Faworytem wymagającej widowni stało się wtedy Demon’s Souls. Tajemniczy RPG akcji z Japonii, który dla odmiany od godzin samouczków, kazał graczowi nauczyć się wszystkiego metodą prób i błędów. Dosypano do tego apokaliptyczną otoczkę, masę sekretów i prawdopodobnie najbardziej elastyczny system walki widziany w gatunku. Dzięki społeczności sprowadzającej tę grę z Hong Kongu (wersja HK miała angielskie napisy choć nie było planów wydania w USA i Europie*) i dzielącej się w sieci swymi niesamowitymi doświadczeniami świat zapragnął grać w Demon’s Soulsy. Kolejnym etapem eksperymentu było wydanie Dark Souls – już multiplatformowo i multiregionalnie– sukces tej gry potwierdził, że faktycznie jest sens w produkowaniu tytułów dla osób, które od lat siedzą z padem w ręce.

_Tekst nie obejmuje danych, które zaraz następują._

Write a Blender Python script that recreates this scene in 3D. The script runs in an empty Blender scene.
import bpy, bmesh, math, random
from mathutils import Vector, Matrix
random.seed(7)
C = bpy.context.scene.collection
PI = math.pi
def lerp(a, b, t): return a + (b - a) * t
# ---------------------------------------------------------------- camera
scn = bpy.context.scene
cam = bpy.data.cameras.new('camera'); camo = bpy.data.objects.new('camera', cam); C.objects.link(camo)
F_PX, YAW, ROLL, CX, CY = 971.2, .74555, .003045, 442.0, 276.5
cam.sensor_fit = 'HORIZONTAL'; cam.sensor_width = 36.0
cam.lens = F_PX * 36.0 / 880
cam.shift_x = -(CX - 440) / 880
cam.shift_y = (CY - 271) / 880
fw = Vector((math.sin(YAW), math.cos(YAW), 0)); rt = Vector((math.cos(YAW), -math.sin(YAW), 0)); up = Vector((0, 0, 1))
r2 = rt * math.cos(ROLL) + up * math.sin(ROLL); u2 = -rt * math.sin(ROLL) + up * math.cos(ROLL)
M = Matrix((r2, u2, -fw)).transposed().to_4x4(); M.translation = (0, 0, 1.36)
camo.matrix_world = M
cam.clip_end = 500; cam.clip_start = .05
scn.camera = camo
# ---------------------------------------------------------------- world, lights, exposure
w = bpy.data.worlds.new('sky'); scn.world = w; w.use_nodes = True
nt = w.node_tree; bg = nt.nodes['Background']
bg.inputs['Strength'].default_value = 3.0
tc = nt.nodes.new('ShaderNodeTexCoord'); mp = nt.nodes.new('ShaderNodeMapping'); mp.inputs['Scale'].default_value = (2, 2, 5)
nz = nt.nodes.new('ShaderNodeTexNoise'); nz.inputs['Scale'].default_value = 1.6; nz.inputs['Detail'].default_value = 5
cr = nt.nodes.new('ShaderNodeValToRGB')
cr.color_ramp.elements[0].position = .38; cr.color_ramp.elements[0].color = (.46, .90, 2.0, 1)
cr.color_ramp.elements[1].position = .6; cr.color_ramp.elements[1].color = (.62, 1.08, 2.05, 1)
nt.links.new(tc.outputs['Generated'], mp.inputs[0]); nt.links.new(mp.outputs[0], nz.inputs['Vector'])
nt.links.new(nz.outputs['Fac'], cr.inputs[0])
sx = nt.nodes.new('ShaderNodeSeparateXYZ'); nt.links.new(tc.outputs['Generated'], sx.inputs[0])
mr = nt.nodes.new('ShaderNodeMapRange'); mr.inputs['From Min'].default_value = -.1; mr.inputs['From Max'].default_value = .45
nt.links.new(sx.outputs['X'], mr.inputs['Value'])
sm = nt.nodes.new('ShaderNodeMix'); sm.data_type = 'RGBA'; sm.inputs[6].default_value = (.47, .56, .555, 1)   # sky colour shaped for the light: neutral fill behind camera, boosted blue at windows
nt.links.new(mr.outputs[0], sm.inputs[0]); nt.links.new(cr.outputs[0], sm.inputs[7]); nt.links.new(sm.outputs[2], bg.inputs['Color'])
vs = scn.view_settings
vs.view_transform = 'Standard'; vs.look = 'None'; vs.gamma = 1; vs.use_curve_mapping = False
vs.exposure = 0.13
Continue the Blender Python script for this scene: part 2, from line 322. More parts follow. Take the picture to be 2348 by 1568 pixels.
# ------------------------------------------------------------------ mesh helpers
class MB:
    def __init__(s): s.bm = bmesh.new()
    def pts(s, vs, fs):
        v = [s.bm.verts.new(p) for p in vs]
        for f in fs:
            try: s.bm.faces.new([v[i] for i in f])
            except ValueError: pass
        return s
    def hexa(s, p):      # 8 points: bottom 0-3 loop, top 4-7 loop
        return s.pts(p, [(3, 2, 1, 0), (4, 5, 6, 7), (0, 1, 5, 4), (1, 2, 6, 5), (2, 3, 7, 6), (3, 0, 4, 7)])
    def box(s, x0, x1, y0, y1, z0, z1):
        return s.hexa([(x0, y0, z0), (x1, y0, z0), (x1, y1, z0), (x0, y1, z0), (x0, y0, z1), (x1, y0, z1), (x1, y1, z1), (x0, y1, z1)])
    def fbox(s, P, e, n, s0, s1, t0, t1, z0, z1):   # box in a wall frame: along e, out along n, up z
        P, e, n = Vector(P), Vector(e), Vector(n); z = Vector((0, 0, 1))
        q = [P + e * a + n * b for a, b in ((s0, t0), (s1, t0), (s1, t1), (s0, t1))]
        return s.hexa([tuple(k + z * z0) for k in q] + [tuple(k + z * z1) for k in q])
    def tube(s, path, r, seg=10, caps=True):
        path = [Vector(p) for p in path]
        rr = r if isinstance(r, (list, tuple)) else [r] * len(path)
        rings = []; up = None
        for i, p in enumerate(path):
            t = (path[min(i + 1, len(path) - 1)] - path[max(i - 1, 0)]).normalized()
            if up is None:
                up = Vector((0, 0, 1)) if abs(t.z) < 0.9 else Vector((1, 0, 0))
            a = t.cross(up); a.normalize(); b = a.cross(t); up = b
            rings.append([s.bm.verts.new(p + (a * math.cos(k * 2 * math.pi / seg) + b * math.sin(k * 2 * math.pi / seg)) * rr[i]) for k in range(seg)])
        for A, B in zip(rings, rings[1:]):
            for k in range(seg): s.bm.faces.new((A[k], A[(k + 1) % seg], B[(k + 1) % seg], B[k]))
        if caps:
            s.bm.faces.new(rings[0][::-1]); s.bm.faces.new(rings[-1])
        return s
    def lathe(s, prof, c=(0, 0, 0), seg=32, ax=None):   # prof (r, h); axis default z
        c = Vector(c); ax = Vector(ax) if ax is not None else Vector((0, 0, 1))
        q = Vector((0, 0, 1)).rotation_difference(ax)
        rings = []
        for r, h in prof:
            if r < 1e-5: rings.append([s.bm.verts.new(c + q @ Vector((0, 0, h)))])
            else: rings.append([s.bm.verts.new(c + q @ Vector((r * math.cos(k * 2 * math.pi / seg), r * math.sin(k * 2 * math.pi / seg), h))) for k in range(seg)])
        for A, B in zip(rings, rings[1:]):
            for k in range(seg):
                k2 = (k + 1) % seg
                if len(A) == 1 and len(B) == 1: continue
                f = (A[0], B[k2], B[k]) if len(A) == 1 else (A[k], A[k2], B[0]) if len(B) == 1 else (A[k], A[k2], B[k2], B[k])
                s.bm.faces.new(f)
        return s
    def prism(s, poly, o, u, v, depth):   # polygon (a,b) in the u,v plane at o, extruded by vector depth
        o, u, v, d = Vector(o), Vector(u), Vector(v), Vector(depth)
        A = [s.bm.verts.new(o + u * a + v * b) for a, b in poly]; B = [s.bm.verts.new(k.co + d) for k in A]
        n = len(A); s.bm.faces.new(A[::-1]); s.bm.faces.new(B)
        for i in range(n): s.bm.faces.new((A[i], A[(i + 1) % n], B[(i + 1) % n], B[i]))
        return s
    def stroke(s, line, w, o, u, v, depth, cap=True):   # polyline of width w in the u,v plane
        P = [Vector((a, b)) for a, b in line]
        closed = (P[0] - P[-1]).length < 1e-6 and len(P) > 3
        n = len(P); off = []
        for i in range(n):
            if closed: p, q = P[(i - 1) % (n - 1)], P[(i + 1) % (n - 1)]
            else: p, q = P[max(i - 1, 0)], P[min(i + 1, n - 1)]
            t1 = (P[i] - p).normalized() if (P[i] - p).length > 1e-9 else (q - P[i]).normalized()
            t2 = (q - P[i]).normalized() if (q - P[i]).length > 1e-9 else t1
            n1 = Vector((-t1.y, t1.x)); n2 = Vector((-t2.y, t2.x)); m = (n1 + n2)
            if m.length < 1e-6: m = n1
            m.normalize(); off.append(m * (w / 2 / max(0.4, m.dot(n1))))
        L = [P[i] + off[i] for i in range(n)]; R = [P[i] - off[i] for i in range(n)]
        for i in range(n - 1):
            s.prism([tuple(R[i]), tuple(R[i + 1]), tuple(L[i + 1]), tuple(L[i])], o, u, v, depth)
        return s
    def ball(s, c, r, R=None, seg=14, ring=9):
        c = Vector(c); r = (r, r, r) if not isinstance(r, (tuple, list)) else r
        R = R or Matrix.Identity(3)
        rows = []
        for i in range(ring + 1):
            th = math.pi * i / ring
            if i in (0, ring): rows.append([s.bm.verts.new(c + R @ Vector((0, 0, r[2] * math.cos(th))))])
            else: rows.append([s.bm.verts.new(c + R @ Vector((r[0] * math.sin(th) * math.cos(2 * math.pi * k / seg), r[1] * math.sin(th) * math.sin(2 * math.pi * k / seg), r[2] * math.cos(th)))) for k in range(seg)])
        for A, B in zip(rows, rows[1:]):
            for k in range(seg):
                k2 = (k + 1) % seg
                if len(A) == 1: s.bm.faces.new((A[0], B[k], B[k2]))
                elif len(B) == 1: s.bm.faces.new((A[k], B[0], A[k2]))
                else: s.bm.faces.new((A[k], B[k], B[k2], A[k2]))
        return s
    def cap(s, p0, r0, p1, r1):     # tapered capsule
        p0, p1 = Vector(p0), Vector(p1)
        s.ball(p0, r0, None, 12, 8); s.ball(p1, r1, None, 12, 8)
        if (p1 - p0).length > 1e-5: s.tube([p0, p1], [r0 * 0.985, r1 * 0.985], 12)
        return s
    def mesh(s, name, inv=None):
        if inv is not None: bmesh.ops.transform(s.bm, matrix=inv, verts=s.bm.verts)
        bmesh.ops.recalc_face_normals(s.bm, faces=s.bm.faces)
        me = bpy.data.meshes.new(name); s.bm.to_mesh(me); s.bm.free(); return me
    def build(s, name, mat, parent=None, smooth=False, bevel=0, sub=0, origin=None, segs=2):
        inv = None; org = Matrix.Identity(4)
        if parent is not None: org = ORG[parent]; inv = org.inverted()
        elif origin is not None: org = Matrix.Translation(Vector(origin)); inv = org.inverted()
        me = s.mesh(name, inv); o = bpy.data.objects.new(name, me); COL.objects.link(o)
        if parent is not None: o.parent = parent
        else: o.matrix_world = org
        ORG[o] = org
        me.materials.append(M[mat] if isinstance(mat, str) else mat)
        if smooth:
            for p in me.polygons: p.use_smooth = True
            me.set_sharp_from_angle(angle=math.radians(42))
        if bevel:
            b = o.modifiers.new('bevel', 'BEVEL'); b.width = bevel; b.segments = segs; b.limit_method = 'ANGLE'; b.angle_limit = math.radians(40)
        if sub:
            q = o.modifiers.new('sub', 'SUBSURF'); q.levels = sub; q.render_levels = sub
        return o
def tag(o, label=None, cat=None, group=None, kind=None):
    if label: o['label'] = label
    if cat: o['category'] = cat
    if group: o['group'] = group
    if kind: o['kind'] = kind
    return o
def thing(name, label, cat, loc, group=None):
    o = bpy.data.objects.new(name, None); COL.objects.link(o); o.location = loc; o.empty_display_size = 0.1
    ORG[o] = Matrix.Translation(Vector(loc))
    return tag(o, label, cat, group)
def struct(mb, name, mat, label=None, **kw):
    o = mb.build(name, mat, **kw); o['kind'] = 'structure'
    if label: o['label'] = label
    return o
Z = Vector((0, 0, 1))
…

Dziś ruch ten jest już widoczny. Na targach E3 2015 nie pokazywano „popierdółek”, zamiast tego zobaczyliśmy mnóstwo produkcji specjalnie dla hardkorowców, którym chodzi o coś innego niż kolejne zwykłe strzelanie i wybuchy. Udowadniają to ostatnie statystyki wg których seria Souls sprzedała się już w ośmiu milionach kopii (nie wlicza się w to Bloodborne) co jest świetnym wynikiem biorąc pod uwagę to jak bardzo gry te różnią się od tego co najczęściej odpala gracz casualowy.
Nie chcę jednak, by ktokolwiek widział w tej sytuacji kontratak. Jest wbrew przeciwnie – branża nareszcie zmierza do równowagi. Kiedyś gry były tylko dla hardkorowców potrafiących wybaczyć długie czasy wczytywania, koślawe sterowanie i trudne do zrozumienia zasady. Potem przyszedł czas otwarcia się na osoby szukające szybszych i prostszych doświadczeń - aż do przesady. Sukces Dark Souls pokazuje „tylko”, że rynek zaczyna się stabilizować i równoważyć. Wiedzą o tym developerzy świadomi, że nie muszą robić zawsze tego co wydaje się iść tropem najgłośniejszych trendów… co jest najlepszą wiadomością jaką wysyła się w kierunku graczy od daaaaaawna.
*Demon’s Souls finalnie wydano w Europie i USA kilka miesięcy po wersji na rynki azjatyckie.